É bom não esquecer que, ao contrário do que sucederia em Portugal, onde os movimentos de protesto acabam por desaparecer na abstenção maciça, no Brasil o voto é obrigatório. Assim, o refluxo da breve esperança desencadeada por Marina Silva acabou por se refugiar em Aécio Neves como única alternativa à actual presidenta. Aécio tornou-se deste modo o candidato de uma clara maioria de adversários do PT. Resta saber se ele terá algo de substancial a oferecer ao eleitorado de Marina nas três semanas que faltam para a segunda volta. Nada menos certo, apesar do apoio que ela já disse que lhe dá.

Provavelmente, a transferência de votos a favor de Aécio far-se-á nos estados mais desenvolvidos do sul e estendendo-se Minas, mas não atingirá o Nordeste, com a possível excepção de parte do eleitorado de Pernambuco, onde Marina ficou em primeiro lugar com os votos herdados de Eduardo Campos e acrescentados por ela. Caso viesse a ganhar, Aécio Neves teria então de tricotar uma imensa troca de favores com os inúmeros senadores e deputados em que se dividem os partidos brasileiros. Basta dizer que o PT dominou o Brasil dos últimos 12 anos sem ter mais de 20% dos congressistas; as maiorias de governo foram arranjadas da maneira que se sabe.
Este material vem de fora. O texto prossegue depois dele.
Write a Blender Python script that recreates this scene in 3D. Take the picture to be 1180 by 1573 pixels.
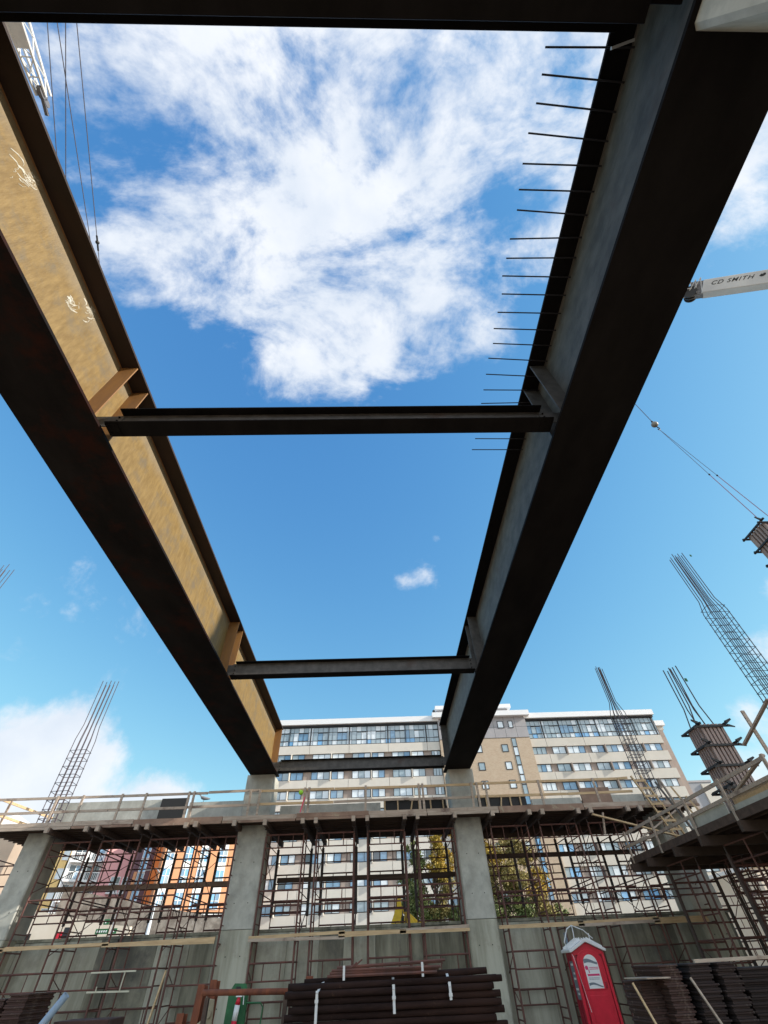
import bpy, math, random
from mathutils import Vector, Matrix, noise
random.seed(7)
S = bpy.context.scene
for o in list(bpy.data.objects): bpy.data.objects.remove(o)
COL = S.collection
# ------------------------------------------------------------------ camera
cam = bpy.data.objects.new('camera', bpy.data.cameras.new('camera')); COL.objects.link(cam)
R_, D_, F_ = (0.99944140, -0.00834564, -0.03236105), (-0.01581448, 0.73493781, -0.67795008), (0.02944128, 0.67808315, 0.73439530)
cam.matrix_world = Matrix(((R_[0], -D_[0], -F_[0], 0), (R_[1], -D_[1], -F_[1], 0), (R_[2], -D_[2], -F_[2], 1.6), (0, 0, 0, 1)))
cam.data.sensor_fit = 'HORIZONTAL'; cam.data.sensor_width = 36; cam.data.lens = 36 * 650 / 1180
cam.data.clip_start = 0.05; cam.data.clip_end = 3000
S.camera = cam
# ------------------------------------------------------------------ light
SUN_EL, SUN_AZ = 24.0, 101.0          # azimuth clockwise from +Y
sd = Vector((math.sin(math.radians(SUN_AZ)) * math.cos(math.radians(SUN_EL)), math.cos(math.radians(SUN_AZ)) * math.cos(math.radians(SUN_EL)), math.sin(math.radians(SUN_EL))))
sun = bpy.data.objects.new('sun', bpy.data.lights.new('sun', 'SUN')); COL.objects.link(sun)
sun.data.energy = 3.9; sun.data.angle = math.radians(0.5); sun.data.color = (1.0, 0.93, 0.82)
sun.rotation_euler = sd.to_track_quat('Z', 'Y').to_euler()
S.view_settings.view_transform = 'Standard'; S.view_settings.look = 'None'; S.view_settings.gamma = 1
S.view_settings.exposure = 0.85
W = bpy.data.worlds.new('World'); S.world = W; W.use_nodes = True
CLOUD_SEED = (4.37, 8.11, 12.7)
def make_world():
    nt = W.node_tree; N = nt.nodes; L = nt.links; N.clear()
    def n(t, **k):
        x = N.new(t)
        for a, b in k.items(): setattr(x, a, b)
        return x
    def m(op, a, b=None, c=None):
        x = n('ShaderNodeMath', operation=op)
        for i, v in enumerate((a, b, c)):
            if v is None: continue
            if isinstance(v, (int, float)): x.inputs[i].default_value = v
            else: L.new(v, x.inputs[i])
        return x.outputs[0]
    out = n('ShaderNodeOutputWorld'); bg = n('ShaderNodeBackground'); L.new(bg.outputs[0], out.inputs[0])
    sky = n('ShaderNodeTexSky', sky_type='NISHITA', sun_disc=False)
    sky.sun_elevation = math.radians(SUN_EL); sky.sun_rotation = math.radians(SUN_AZ)
    sky.air_density = 1.0; sky.dust_density = 0.25; sky.ozone_density = 2.2
    hsv = n('ShaderNodeHueSaturation'); hsv.inputs['Hue'].default_value = 0.492; hsv.inputs['Saturation'].default_value = 1.12; hsv.inputs['Value'].default_value = 1.35
    L.new(sky.outputs[0], hsv.inputs['Color'])
    mul = n('ShaderNodeMix', data_type='RGBA', blend_type='MULTIPLY'); mul.inputs[0].default_value = 1.0; L.new(hsv.outputs[0], mul.inputs[6]); mul.inputs[7].default_value = (0.86, 1.22, 1.36, 1)
    gam = n('ShaderNodeGamma'); gam.inputs[1].default_value = 0.70; L.new(mul.outputs[2], gam.inputs[0])
    mu2 = n('ShaderNodeMix', data_type='RGBA', blend_type='MULTIPLY'); mu2.inputs[0].default_value = 1.0; L.new(gam.outputs[0], mu2.inputs[6]); mu2.inputs[7].default_value = (0.84, 1.19, 1.47, 1)
    tc = n('ShaderNodeTexCoord'); G = tc.outputs['Generated']
    def noi(vec, sc, det, rough, dist=0.0):
        x = n('ShaderNodeTexNoise'); x.inputs['Scale'].default_value = sc; x.inputs['Detail'].default_value = det
        x.inputs['Roughness'].default_value = rough; x.inputs['Distortion'].default_value = dist; L.new(vec, x.inputs['Vector']); return x.outputs['Fac']
    mp = n('ShaderNodeMapping'); mp.inputs['Rotation'].default_value = (0, 0, math.radians(35)); mp.inputs['Location'].default_value = CLOUD_SEED; mp.inputs['Scale'].default_value = (1.0, 1.6, 1.3); L.new(G, mp.inputs[0])
    f1 = noi(mp.outputs[0], 3.1, 13, 0.62, 0.35)
    f2 = noi(mp.outputs[0], 11.0, 8, 0.6, 0.5)
    blobs = [((0.0, -0.85, 0.5), 0.75, 0.5), ((-0.5, -0.6, 0.6), 0.45, 0.4), ((0.5, -0.6, 0.6), 0.45, 0.4),  # these three: unseen clouds added behind the camera as fill light
        ((0.04, 0.04, 1.0), 0.30, 0.50), ((-0.12, 0.22, 0.96), 0.22, 0.48), ((0.10, 0.26, 0.95), 0.20, 0.50), ((-0.05, 0.36, 0.92), 0.12, 0.42), ((-0.33, 0.0, 0.94), 0.24, 0.34),
        ((-0.43, 0.17, 0.885), 0.09, 0.50), ((0.34, 0.0, 0.95), 0.12, 0.50), ((0.36, 0.14, 0.93), 0.10, 0.50), ((0.17, 0.30, 0.93), 0.12, 0.4), ((-0.22, 0.10, 0.96), 0.16, 0.4),
        ((0.61, 0.05, 0.79), 0.13, 0.50), ((0.067, 0.787, 0.613), 0.032, 0.66), ((0.126, 0.774, 0.620), 0.040, 0.66), ((0.150, 0.714, 0.684), 0.018, 0.3),
        ((-0.62, 0.66, 0.42), 0.07, 0.40), ((-0.60, 0.745, 0.29), 0.065, 0.74), ((-0.53, 0.80, 0.285), 0.055, 0.70), ((-0.46, 0.845, 0.28), 0.035, 0.45), ((-0.41, 0.885, 0.215), 0.055, 0.72), ((-0.35, 0.915, 0.215), 0.045, 0.66), ((-0.59, 0.785, 0.19), 0.06, 0.74), ((-0.5, 0.845, 0.195), 0.06, 0.72), ((-0.5, 0.86, 0.10), 0.10, 0.7),
        ((0.67, 0.655, 0.35), 0.045, 0.55), ((0.69, 0.59, 0.42), 0.03, 0.5), ((0.63, 0.72, 0.28), 0.035, 0.5), ((0.62, 0.76, 0.18), 0.10, 0.62),
        ((0.245, 0.10, 0.965), 0.055, -0.5), ((-0.25, -0.05, 0.97), 0.05, -0.2), ((0.15, 0.55, 0.82), 0.22, -0.30), ((-0.25, 0.62, 0.74), 0.26, -0.30), ((-0.05, 0.85, 0.5), 0.3, -0.3), ((0.45, 0.5, 0.74), 0.25, -0.4), ((0.4, 0.82, 0.35), 0.22, -0.35), ((-0.6, 0.45, 0.6), 0.2, -0.25), ((-0.02, 0.95, 0.30), 0.25, -0.3)]
    tot = None; low = None
    for (d, rad, wgt) in blobs:
        dn = n('ShaderNodeVectorMath', operation='DISTANCE'); L.new(G, dn.inputs[0]); dn.inputs[1].default_value = Vector(d).normalized()
        q = m('DIVIDE', dn.outputs['Value'], rad); q = m('MULTIPLY', q, q); q = m('MULTIPLY', q, -1.0)
        e = m('POWER', 2.71828, q); e = m('MULTIPLY', e, wgt)
        if d[2] < 0.45 and wgt > 0 and d[1] > 0: low = e if low is None else m('ADD', low, e)
        else: tot = e if tot is None else m('ADD', tot, e)
    tot = m('MINIMUM', tot, 0.47); tot = m('MAXIMUM', tot, -0.35); tot = m('ADD', tot, m('MINIMUM', low, 0.92))
    v = m('MULTIPLY_ADD', f1, 2.5, -0.62); f4 = noi(G, 34.0, 6, 0.6, 0.6); v2 = m('MULTIPLY', f2, 0.42); v = m('ADD', v, v2); v = m('ADD', v, m('MULTIPLY_ADD', f4, 0.28, -0.14)); v = m('ADD', v, tot)
    mr = n('ShaderNodeMapRange', interpolation_type='SMOOTHSTEP'); L.new(v, mr.inputs['Value'])
    mr.inputs['From Min'].default_value = 0.98; mr.inputs['From Max'].default_value = 1.58
    cov = m('MULTIPLY', mr.outputs['Result'], 0.96)
    f3 = noi(G, 6.0, 6, 0.55)
    cr = n('ShaderNodeMapRange'); L.new(f3, cr.inputs['Value']); cr.inputs['From Min'].default_value = 0.3; cr.inputs['From Max'].default_value = 0.75
    mc = n('ShaderNodeMix', data_type='RGBA'); L.new(cr.outputs['Result'], mc.inputs[0]); mc.inputs[6].default_value = (4.3, 4.75, 5.4, 1); mc.inputs[7].default_value = (6.0, 6.1, 6.25, 1)
    sp = n('ShaderNodeSeparateXYZ'); L.new(G, sp.inputs[0]); bk = n('ShaderNodeMapRange', interpolation_type='SMOOTHSTEP'); L.new(sp.outputs['Y'], bk.inputs['Value']); bk.inputs['From Min'].default_value = -0.15; bk.inputs['From Max'].default_value = -0.7; bk.inputs['To Min'].default_value = 1.0; bk.inputs['To Max'].default_value = 2.1      # unseen clouds behind the camera, brightened to fill the faces turned to them
    mcb = n('ShaderNodeVectorMath', operation='SCALE'); L.new(mc.outputs[2], mcb.inputs[0]); L.new(bk.outputs['Result'], mcb.inputs['Scale'])
    mx = n('ShaderNodeMix', data_type='RGBA'); L.new(cov, mx.inputs[0]); sc = n('ShaderNodeSeparateColor'); L.new(mu2.outputs[2], sc.inputs[0]); cc = n('ShaderNodeCombineColor')
    for ch, ex, kk in ((0, 1.55, 1.418), (1, 1.16, 0.914), (2, 0.60, 1.70)): L.new(m('MULTIPLY', m('POWER', sc.outputs[ch], ex), kk), cc.inputs[ch])
    L.new(cc.outputs[0], mx.inputs[6]); L.new(mcb.outputs[0], mx.inputs[7])
    L.new(mx.outputs[2], bg.inputs['Color']); bg.inputs['Strength'].default_value = 0.098
make_world()
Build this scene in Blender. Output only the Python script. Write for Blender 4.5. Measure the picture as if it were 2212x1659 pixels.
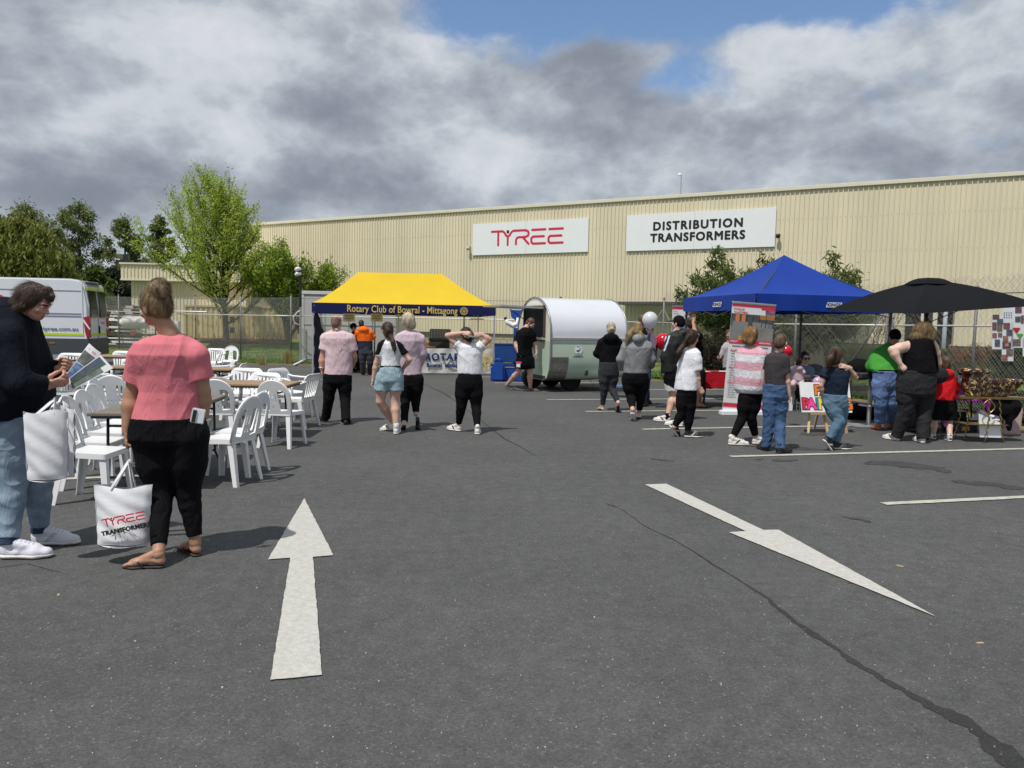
import bpy, bmesh, math, random
import numpy as np
from mathutils import Vector, Matrix, noise
random.seed(7); RNG = np.random.default_rng(7)
PI = math.pi
scn = bpy.context.scene
col = scn.collection
for o in list(bpy.data.objects): bpy.data.objects.remove(o)

# ---------------------------------------------------------------- camera
U0, V0, FPX = 1106.0, 829.5, 1662.0          # reference picture measured on a 2212 x 1659 grid
CAMH = 1.6
PITCH, ROLL = math.atan(0.0773), 0.020
cam = bpy.data.cameras.new('camera'); camo = bpy.data.objects.new('camera', cam); col.objects.link(camo)
cam.sensor_width = 36; cam.lens = 36 * FPX / 2212; cam.clip_start = 0.1; cam.clip_end = 3000
RC = Matrix.Rotation(PI/2 - PITCH, 3, 'X') @ Matrix.Rotation(ROLL, 3, 'Z')
camo.matrix_world = Matrix.Translation((0, 0, CAMH)) @ RC.to_4x4()
scn.camera = camo
def ray(u, v): return RC @ Vector(((u-U0)/FPX, -(v-V0)/FPX, -1.0))
def G(u, v, z=0.0):                            # point of the ground seen at a picture point
    r = ray(u, v); t = (z-CAMH)/r.z
    return Vector((0, 0, CAMH)) + r*t
def P(u, v, Y):                                # point seen there at distance Y
    r = ray(u, v); return Vector((0, 0, CAMH)) + r*(Y/r.y)
def px(m, Y): return m*FPX/Y

# ---------------------------------------------------------------- world
SUN_EL, SUN_DIR = math.radians(63), Vector((0.60, 0.80))   # shadows fall to the right and away
world = bpy.data.worlds.new('World'); scn.world = world; world.use_nodes = True
def build_sky():
    nt = world.node_tree; N = nt.nodes; L = nt.links; N.clear()
    def nd(t, **k):
        n = N.new(t)
        for a, b in k.items(): setattr(n, a, b)
        return n
    def val(x, sock):
        if isinstance(x, (int, float)): sock.default_value = x
        else: L.new(x, sock)
    def M(op, a, b=0.0, c=None, clamp=False):
        n = nd('ShaderNodeMath', operation=op, use_clamp=clamp); val(a, n.inputs[0]); val(b, n.inputs[1])
        if c is not None: val(c, n.inputs[2])
        return n.outputs[0]
    def smooth(x, a, b):
        n = nd('ShaderNodeMapRange', interpolation_type='SMOOTHSTEP'); val(x, n.inputs[0])
        n.inputs[1].default_value = a; n.inputs[2].default_value = b; return n.outputs[0]
    out = nd('ShaderNodeOutputWorld')
    sky = nd('ShaderNodeTexSky', sky_type='NISHITA', sun_disc=False, sun_elevation=SUN_EL,
             sun_rotation=math.atan2(-SUN_DIR.x, -SUN_DIR.y), air_density=1.0, dust_density=0.25, ozone_density=3.5)
    bg1 = nd('ShaderNodeBackground'); L.new(sky.outputs[0], bg1.inputs[0]); bg1.inputs[1].default_value = 0.135
    tc = nd('ShaderNodeTexCoord'); sp = nd('ShaderNodeSeparateXYZ'); L.new(tc.outputs['Generated'], sp.inputs[0])
    x, y, z = sp.outputs
    # clouds: density (gaps of blue) and shade (thick grey bases, bright lumpy tops)
    cb2 = nd('ShaderNodeCombineXYZ'); L.new(x, cb2.inputs[0]); L.new(y, cb2.inputs[1]); L.new(M('MULTIPLY', z, 1.6), cb2.inputs[2])
    def n3(scale, detail, rough, off, dist=0.0):
        mp = nd('ShaderNodeMapping'); mp.inputs['Location'].default_value = off; L.new(cb2.outputs[0], mp.inputs[0])
        n = nd('ShaderNodeTexNoise'); L.new(mp.outputs[0], n.inputs['Vector']); n.inputs['Scale'].default_value = scale; n.inputs['Detail'].default_value = detail
        n.inputs['Roughness'].default_value = rough; n.inputs['Distortion'].default_value = dist; return n.outputs[0]
    def billow(o): return M('SUBTRACT', 1.0, M('ABSOLUTE', M('MULTIPLY', M('SUBTRACT', o, 0.5), 3.6)))
    dens = n3(3.4, 10, 0.60, (3.1, 1.7, 0.2), 0.1)
    big = n3(1.5, 3, 0.5, (7.3, 2.9, 1.1))
    mid = n3(4.4, 10, 0.57, (9.7, 4.2, 3.0), 0.12)
    lump = billow(n3(9.0, 8, 0.55, (1.3, 5.2, 0.7), 0.1))
    def gap(u, v, wa, we):                     # an opening or a bank in the cloud, by direction in the sky
        d = ray(u, v).normalized(); az = math.atan2(d.x, d.y); el = math.asin(d.z)
        ax = M('DIVIDE', M('SUBTRACT', M('ARCTAN2', x, y), az), wa)
        ay = M('DIVIDE', M('SUBTRACT', M('ARCSINE', z), el), we)
        return M('EXPONENT', M('MULTIPLY', M('ADD', M('MULTIPLY', ax, ax), M('MULTIPLY', ay, ay)), -1.0))
    g = M('ADD', M('MULTIPLY', gap(1130, 15, 0.17, 0.060), 0.42), M('MULTIPLY', gap(1640, 0, 0.17, 0.040), 0.34))
    g = M('ADD', g, M('MULTIPLY', gap(1480, 165, 0.10, 0.022), 0.11))
    g = M('ADD', g, M('MULTIPLY', gap(1270, 215, 0.08, 0.022), 0.09))
    g = M('ADD', g, M('MULTIPLY', gap(2000, 130, 0.25, 0.11), 0.075))
    cover = smooth(M('SUBTRACT', M('ADD', dens, M('MULTIPLY', big, 0.25)), g), 0.36, 0.50)
    s = M('ADD', M('MULTIPLY', mid, 0.78), M('ADD', M('MULTIPLY', lump, 0.14), M('MULTIPLY', big, 0.42)))
    s = M('SUBTRACT', M('ADD', s, M('MULTIPLY', g, 0.16)), 0.052)
    for (u, v, wa, we, k) in ((250, 425, 0.50, 0.042, -0.09), (820, 400, 0.22, 0.035, -0.07), (1500, 300, 0.4, 0.06, 0.03), (900, 285, 0.30, 0.05, 0.05), (200, 290, 0.30, 0.030, 0.06), (850, 130, 0.35, 0.05, 0.06), (150, 60, 0.3, 0.06, 0.02), (550, 200, 0.25, 0.035, -0.05), (1300, 390, 0.2, 0.03, 0.05)):
        s = M('ADD', s, M('MULTIPLY', gap(u, v, wa, we), k))
    rp = nd('ShaderNodeValToRGB'); L.new(s, rp.inputs[0]); e = rp.color_ramp.elements
    e[0].position = 0.36; e[0].color = (0.215, 0.245, 0.30, 1); e[1].position = 0.86; e[1].color = (0.80, 0.82, 0.86, 1)
    for p_, c_ in ((0.52, (0.275, 0.31, 0.37, 1)), (0.595, (0.36, 0.40, 0.465, 1)), (0.665, (0.48, 0.53, 0.59, 1)), (0.73, (0.64, 0.68, 0.735, 1))):
        k = e.new(p_); k.color = c_
    bg2 = nd('ShaderNodeBackground'); L.new(rp.outputs[0], bg2.inputs[0]); bg2.inputs[1].default_value = 0.92
    mx = nd('ShaderNodeMixShader'); L.new(M('MULTIPLY', cover, 0.985), mx.inputs[0]); L.new(bg1.outputs[0], mx.inputs[1]); L.new(bg2.outputs[0], mx.inputs[2])
    L.new(mx.outputs[0], out.inputs[0])
build_sky()
sun = bpy.data.lights.new('sun', 'SUN'); sun.energy = 3.9; sun.angle = math.radians(0.5); sun.color = (1.0, 0.955, 0.89)
suno = bpy.data.objects.new('sun', sun); col.objects.link(suno)
ld = Vector((SUN_DIR.x*math.cos(SUN_EL), SUN_DIR.y*math.cos(SUN_EL), -math.sin(SUN_EL)))
suno.rotation_euler = ld.to_track_quat('-Z', 'Y').to_euler(); suno.location = (-10, -10, 30)
scn.view_settings.view_transform = 'Standard'; scn.view_settings.look = 'None'
scn.view_settings.exposure = 0.0; scn.view_settings.gamma = 1.0; scn.view_settings.use_curve_mapping = False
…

Acresce o facto de, até hoje, o vencedor da primeira volta nunca ter perdido à segunda, nomeadamente em 2010 quando a transferência de Marina para o candidato do PSDB, José Serra, foi apenas de 50%, mas também é verdade que nunca o PT desagradou tanto a tanta gente desde que está no poder… Teremos oportunidade de voltar muito em breve ao porquê desse desagrado, ou seja, às políticas nacionais e internacionais do PT.